In 2002, a year in which 457 Israelis were killed in terrorist attacks (a figure proportionately equivalent to more than 20,000 fatalities in the U.S., or seven 9/11s), Mr. Hagel weighed in with the advice that “Israel must take steps to show its commitment to peace.” This was two years after Yasser Arafat had been offered a state by Israeli Prime Minister Ehud Barak at Camp David.

In 2006, Mr. Hagel described Israel’s war against Hezbollah as “the systematic destruction of an American friend, the country and people of Lebanon.” He later refused to sign a letter calling on the European Union to designate Hezbollah as a terrorist organization. In 2007, he voted against designating Iran’s Revolutionary Guards Corps as a terrorist organization, and also urged President Bush to open “direct, unconditional” talks with Iran to create “a historic new dynamic in U.S.-Iran relations.” In 2009, Mr.

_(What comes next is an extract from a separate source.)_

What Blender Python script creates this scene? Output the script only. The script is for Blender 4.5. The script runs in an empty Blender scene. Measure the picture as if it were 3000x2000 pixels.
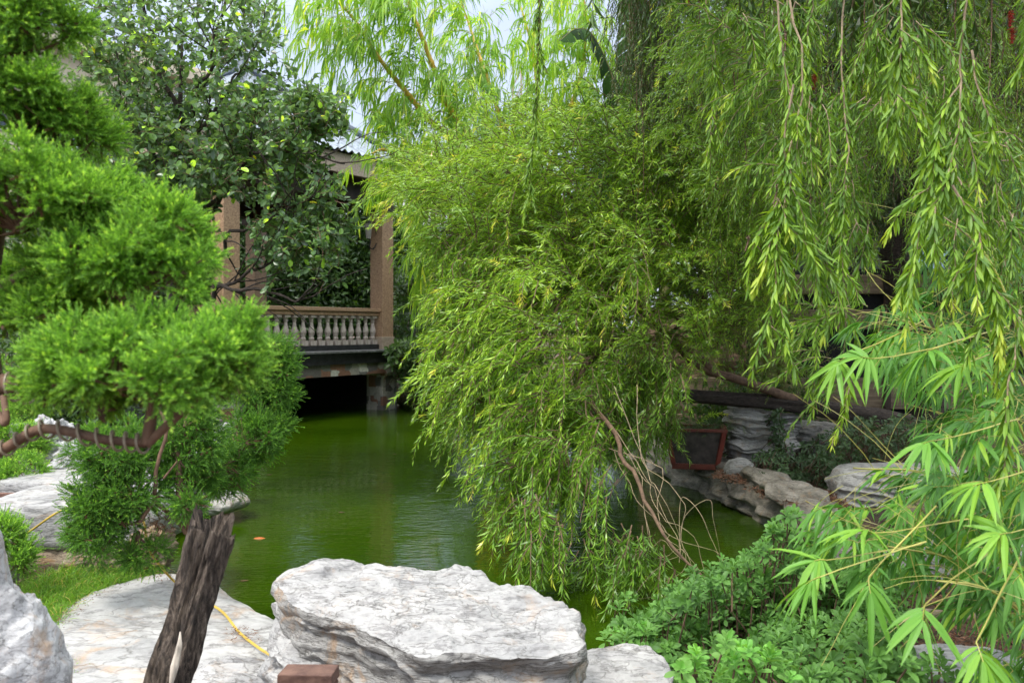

Hagel urged the Obama administration to open direct talks with Hamas. …

“The United States and Israel must understand that it is not in their long-term interests to allow themselves to become isolated in the Middle East and the world,” he said in a 2006 Senate speech. It’s a political Deep Thought worthy of Saturday Night Live’s Jack Handey. Does Mr. Hagel reckon any other nation to be quite so blind to its own supposed self-interest as Israel?